Here's a similar approach to Spencer and Harish, but I use a substitution to make it a little easier to read.
First, we eliminate the fractional exponents by substituting $x=u^6$.

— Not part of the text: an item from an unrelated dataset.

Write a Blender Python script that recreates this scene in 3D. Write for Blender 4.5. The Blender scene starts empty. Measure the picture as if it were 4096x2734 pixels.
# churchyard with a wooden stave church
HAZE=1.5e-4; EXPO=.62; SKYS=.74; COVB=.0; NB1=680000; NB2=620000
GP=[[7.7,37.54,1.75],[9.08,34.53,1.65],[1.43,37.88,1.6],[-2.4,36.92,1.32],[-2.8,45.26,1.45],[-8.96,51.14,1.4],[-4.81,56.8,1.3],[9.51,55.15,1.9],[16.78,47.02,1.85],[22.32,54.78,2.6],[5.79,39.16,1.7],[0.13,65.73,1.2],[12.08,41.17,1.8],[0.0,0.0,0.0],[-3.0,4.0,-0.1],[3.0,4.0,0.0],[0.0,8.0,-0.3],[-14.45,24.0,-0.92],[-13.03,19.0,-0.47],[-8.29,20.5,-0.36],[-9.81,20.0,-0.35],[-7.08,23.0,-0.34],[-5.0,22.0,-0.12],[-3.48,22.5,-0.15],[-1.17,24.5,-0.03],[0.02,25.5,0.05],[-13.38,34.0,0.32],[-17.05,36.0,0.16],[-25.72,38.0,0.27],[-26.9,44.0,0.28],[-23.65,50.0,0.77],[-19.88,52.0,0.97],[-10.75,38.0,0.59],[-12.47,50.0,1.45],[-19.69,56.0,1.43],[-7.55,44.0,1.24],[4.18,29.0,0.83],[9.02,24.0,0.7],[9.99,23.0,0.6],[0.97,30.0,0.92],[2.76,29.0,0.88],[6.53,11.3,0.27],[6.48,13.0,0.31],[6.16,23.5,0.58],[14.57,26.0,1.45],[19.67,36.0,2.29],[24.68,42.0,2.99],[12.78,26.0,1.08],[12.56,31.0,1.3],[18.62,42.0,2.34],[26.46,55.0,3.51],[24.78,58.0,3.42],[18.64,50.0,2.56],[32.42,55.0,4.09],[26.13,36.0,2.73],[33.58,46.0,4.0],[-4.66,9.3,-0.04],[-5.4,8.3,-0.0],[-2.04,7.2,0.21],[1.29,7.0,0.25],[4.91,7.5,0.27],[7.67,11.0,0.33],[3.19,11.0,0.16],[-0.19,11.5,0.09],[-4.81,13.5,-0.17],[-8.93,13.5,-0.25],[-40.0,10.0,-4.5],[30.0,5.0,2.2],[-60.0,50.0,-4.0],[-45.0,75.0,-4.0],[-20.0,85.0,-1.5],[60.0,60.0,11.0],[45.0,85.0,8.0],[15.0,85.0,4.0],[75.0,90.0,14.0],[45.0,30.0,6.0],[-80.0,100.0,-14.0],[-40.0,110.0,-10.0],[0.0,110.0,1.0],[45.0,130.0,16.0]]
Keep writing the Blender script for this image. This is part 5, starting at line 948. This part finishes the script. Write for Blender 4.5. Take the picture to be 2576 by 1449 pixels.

Note that $\lim_{x \to 1} u = x = 1$
$$\begin{align}\\ & \lim_{x \to 1} \frac{\sqrt x - 1}{ \sqrt[3] x - 1}\\ = & \lim_{u \to 1} \frac{u^3 - 1}{u^2 - 1}\\ = & \lim_{u \to 1} \frac{(u - 1)(u^2+u+1)}{(u-1)(u+1)}\\ = & \lim_{u \to 1} \frac{u^2+u+1}{u+1}\\ = & \frac{3}{2} \end{align}$$
Note the following identities,
$$ y^2-1 = (y-1)(y+1) $$
$$ y^3-1 = (y-1)(y^2+y+1) $$
we can use these to rewrite the numerator and the denomiantor by substituting $\sqrt{x}$ and $\sqrt[3]{x}$ for $y$ respectively,
$$ x - 1 = (\sqrt{x}-1)(\sqrt{x}+1) \Rightarrow \sqrt{x}-1 = \frac{x-1}{\sqrt{x}+1} $$
$$ x - 1 = (\sqrt[3]{x}-1)(\sqrt[3]{x}^2+\sqrt[3]{x}+1) \Rightarrow \sqrt[3]{x}-1 = \frac{x-1}{\sqrt[3]{x}^2+\sqrt[3]{x}+1} $$
substituting this into the ratio you're taking the limit of we get,
$$ \lim_{x\rightarrow 1} \frac{\sqrt{x}-1}{\sqrt[3]{x}-1} = \lim_{x\rightarrow 1} \frac{x-1}{\sqrt{x}+1} \frac{\sqrt[3]{x}^2+\sqrt[3]{x}+1} {x-1} = \frac32 $$
Using L'Hopital, $$\lim_{x\rightarrow 1} \frac{x^{1/2}-1}{x^{1/3}{-1}} = \lim_{x\rightarrow 1} \frac{\frac{1}{2\sqrt{x}}}{\frac{1}{3x^{2/3}}} = \frac{3}{2}$$
The limit is solved as follows:
$$\lim_{x \to 1} \frac{\sqrt x - 1}{ \sqrt[3] x - 1} $$ $$=\lim_{x \to 1} \frac{\frac{\sqrt x - 1}{x-1}}{ \frac{\sqrt[3] x - 1}{x-1}} $$ $$=\frac{\lim_{x \to 1} \frac{\sqrt x - 1}{x-1}}{ \lim_{x \to 1} \frac {\sqrt[3] x - 1}{x-1}} $$ $$=\frac{\frac{1}{2}\cdot 1^{-\frac{1}{2}}}{\frac{1}{3}\cdot 1^{-\frac{2}{3}}} $$ $$=\frac{3}{2}$$
using the common limit formula : $$\lim_{x\to a}\frac{x^n-a^n}{x-a}=na^{n-1}$$